C’est dans le grenier de la maison de Polycarpe Giroux, (autrefois située au 3562, chemin Sainte-Foy), que fût retrouvée la pirogue. Le père de
M. Giroux avait percuté l’embarcation en labourant son champ sur le lot 12, de la concession 3 de Sainte-Foy, vers 1850.

Crédit photo : Inventaire des Biens Culturels du Québec – Archives SHSF – Fond 0151

Kalm nous explique indirectement pourquoi la pirogue a été identifiée comme véhicule de rivière. Alors qu’il doit lui-même emprunter ce type d’embarcation, il note : « Nous devons nous contenter d’un canot (fait d’un arbre évidé) car nous n’avons pu trouver ni bateau en bois de pin ni bateau (canot) en écorce de bouleau, (…) nous laissons nos hommes naviguer dans le canot tandis que nous marchons à terre ferme à leur côté. Un voyage dans une embarcation de ce type est assez pénible pour ceux qui ont à ramer ou à propulser car l’un des hommes doit se tenir à l’avant et l’autre à l’arrière, chacun tenant à la main un aviron qu’il utilise soit pour pousser le canot, soit le faire avancer en pagayant. Ordinairement les hommes le maintiennent très près du rivage, là où l’eau est peu profonde, ce qui leur permet d’atteindre aisément le fond à l’aide des avirons et de faire avancer rapidement le canot. Les hommes peuvent donc pas s’assoir, mais doivent demeurer debout aussi longtemps qu’ils peuvent aller vite, puisque ce genre de canot ne permet pas la propulsion à rames ». Ces propos mettent en relief la difficulté de manœuvrer une pirogue et nous font saisir tous les efforts des habitants de l’île d’Orléans qui utilisaient cette embarcation pour rejoindre les rives du fleuve.

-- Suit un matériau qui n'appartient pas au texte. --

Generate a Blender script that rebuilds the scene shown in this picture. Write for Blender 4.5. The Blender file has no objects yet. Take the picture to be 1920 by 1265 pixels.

Toutefois la pirogue perdit de sa popularité au Québec pour d’autres raisons. En effet, pour la fabriquer, les gens utilisaient des troncs de grands pins qui offraient de nombreux avantages, telles que l’homogénéité du bois, sa légèreté et sa résistance à la décomposition, ainsi que de grandes dimensions. De la moitié du XVIIIe siècle à la fin du XIXe, ces arbres furent l’objet d’une exploitation intensive au Québec, de telle sorte qu’on n’en retrouvera plus.

La pirogue de Sainte-Foy existe-t-elle encore aujourd’hui ?

Bien que des recherches aient été entreprises pour la retracer la pirogue et que très peu d’espoir subsiste, la maison où elle était déposée a été détruite par les flammes en 1967. Nous savons cependant que la résidence a eu plusieurs propriétaires de 1950 jusqu’à la date du sinistre, peut-être l’un d’eux a-t-il emporté l’embarcation avec lui lors d’un déménagement. Pour l’instant, il ne nous reste que quelques photographies et deux éclats de bois.